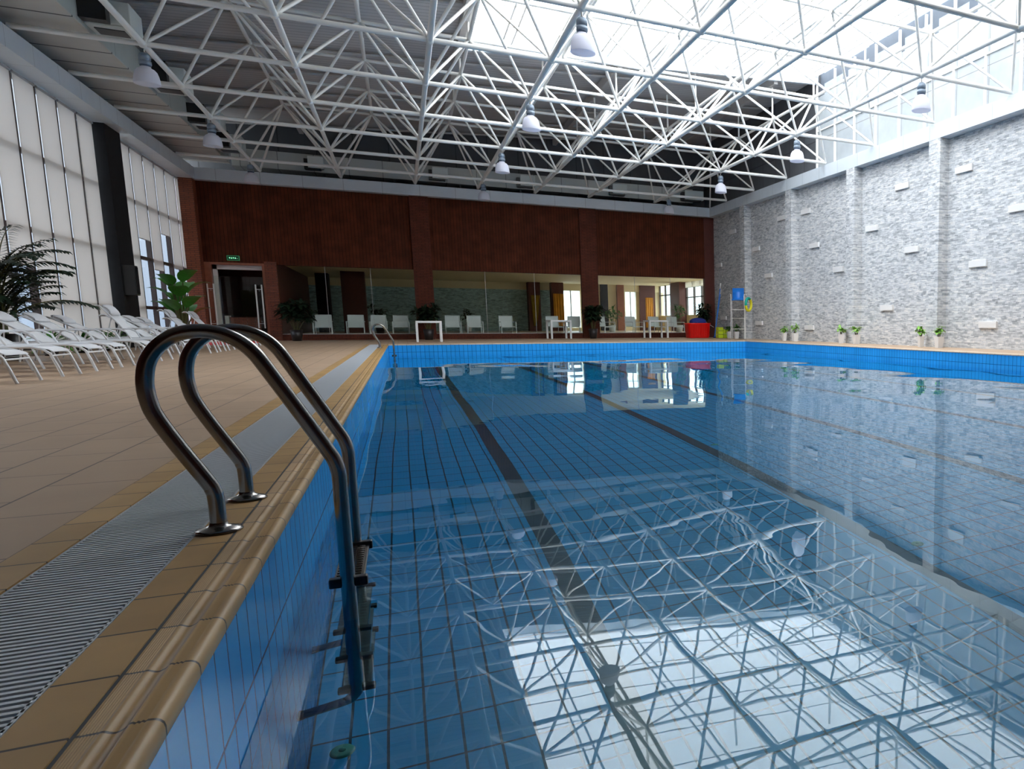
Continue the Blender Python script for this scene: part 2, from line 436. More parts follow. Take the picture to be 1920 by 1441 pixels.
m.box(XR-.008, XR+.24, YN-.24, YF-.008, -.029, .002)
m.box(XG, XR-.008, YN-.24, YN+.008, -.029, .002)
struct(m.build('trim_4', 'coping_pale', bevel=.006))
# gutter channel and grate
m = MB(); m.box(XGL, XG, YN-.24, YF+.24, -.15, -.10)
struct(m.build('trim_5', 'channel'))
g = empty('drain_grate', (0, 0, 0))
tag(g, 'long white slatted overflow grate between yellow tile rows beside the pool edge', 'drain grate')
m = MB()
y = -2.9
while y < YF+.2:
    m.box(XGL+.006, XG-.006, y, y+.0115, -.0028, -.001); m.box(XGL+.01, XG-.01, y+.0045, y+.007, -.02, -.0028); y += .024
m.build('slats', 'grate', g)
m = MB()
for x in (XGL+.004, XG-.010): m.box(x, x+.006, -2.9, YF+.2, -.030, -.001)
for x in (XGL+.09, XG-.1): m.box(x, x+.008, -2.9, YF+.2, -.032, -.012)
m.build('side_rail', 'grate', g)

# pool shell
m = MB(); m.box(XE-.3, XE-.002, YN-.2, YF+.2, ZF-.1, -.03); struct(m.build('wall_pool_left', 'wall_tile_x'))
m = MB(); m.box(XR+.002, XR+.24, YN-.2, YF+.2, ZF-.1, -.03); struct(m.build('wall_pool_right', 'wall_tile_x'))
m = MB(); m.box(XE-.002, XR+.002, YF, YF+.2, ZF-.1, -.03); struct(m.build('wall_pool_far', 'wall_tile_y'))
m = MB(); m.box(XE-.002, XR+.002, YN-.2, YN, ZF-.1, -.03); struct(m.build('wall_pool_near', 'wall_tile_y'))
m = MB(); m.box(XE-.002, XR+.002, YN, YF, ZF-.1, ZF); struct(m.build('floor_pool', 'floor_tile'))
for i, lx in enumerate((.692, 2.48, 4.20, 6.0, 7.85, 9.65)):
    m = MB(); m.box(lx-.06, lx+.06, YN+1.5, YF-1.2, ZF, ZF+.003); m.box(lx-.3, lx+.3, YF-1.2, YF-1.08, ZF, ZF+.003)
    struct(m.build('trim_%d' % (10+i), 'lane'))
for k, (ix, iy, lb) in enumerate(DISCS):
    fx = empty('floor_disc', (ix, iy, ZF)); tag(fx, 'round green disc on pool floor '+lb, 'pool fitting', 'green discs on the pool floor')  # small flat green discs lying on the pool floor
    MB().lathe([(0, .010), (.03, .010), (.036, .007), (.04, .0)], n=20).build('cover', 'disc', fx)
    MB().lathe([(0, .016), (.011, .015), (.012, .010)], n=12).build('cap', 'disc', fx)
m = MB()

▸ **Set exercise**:
Reproduce the listing above exactly, excluding all pictures.

▸ **Answer to this exercise**:
Continue the Blender Python script for this scene: part 2, from line 436. More parts follow. Take the picture to be 1920 by 1441 pixels.
m.box(XR-.008, XR+.24, YN-.24, YF-.008, -.029, .002)
m.box(XG, XR-.008, YN-.24, YN+.008, -.029, .002)
struct(m.build('trim_4', 'coping_pale', bevel=.006))
# gutter channel and grate
m = MB(); m.box(XGL, XG, YN-.24, YF+.24, -.15, -.10)
struct(m.build('trim_5', 'channel'))
g = empty('drain_grate', (0, 0, 0))
tag(g, 'long white slatted overflow grate between yellow tile rows beside the pool edge', 'drain grate')
m = MB()
y = -2.9
while y < YF+.2:
    m.box(XGL+.006, XG-.006, y, y+.0115, -.0028, -.001); m.box(XGL+.01, XG-.01, y+.0045, y+.007, -.02, -.0028); y += .024
m.build('slats', 'grate', g)
m = MB()
for x in (XGL+.004, XG-.010): m.box(x, x+.006, -2.9, YF+.2, -.030, -.001)
for x in (XGL+.09, XG-.1): m.box(x, x+.008, -2.9, YF+.2, -.032, -.012)
m.build('side_rail', 'grate', g)

# pool shell
m = MB(); m.box(XE-.3, XE-.002, YN-.2, YF+.2, ZF-.1, -.03); struct(m.build('wall_pool_left', 'wall_tile_x'))
m = MB(); m.box(XR+.002, XR+.24, YN-.2, YF+.2, ZF-.1, -.03); struct(m.build('wall_pool_right', 'wall_tile_x'))
m = MB(); m.box(XE-.002, XR+.002, YF, YF+.2, ZF-.1, -.03); struct(m.build('wall_pool_far', 'wall_tile_y'))
m = MB(); m.box(XE-.002, XR+.002, YN-.2, YN, ZF-.1, -.03); struct(m.build('wall_pool_near', 'wall_tile_y'))
m = MB(); m.box(XE-.002, XR+.002, YN, YF, ZF-.1, ZF); struct(m.build('floor_pool', 'floor_tile'))
for i, lx in enumerate((.692, 2.48, 4.20, 6.0, 7.85, 9.65)):
    m = MB(); m.box(lx-.06, lx+.06, YN+1.5, YF-1.2, ZF, ZF+.003); m.box(lx-.3, lx+.3, YF-1.2, YF-1.08, ZF, ZF+.003)
    struct(m.build('trim_%d' % (10+i), 'lane'))
for k, (ix, iy, lb) in enumerate(DISCS):
    fx = empty('floor_disc', (ix, iy, ZF)); tag(fx, 'round green disc on pool floor '+lb, 'pool fitting', 'green discs on the pool floor')  # small flat green discs lying on the pool floor
    MB().lathe([(0, .010), (.03, .010), (.036, .007), (.04, .0)], n=20).build('cover', 'disc', fx)
    MB().lathe([(0, .016), (.011, .015), (.012, .010)], n=12).build('cap', 'disc', fx)
m = MB()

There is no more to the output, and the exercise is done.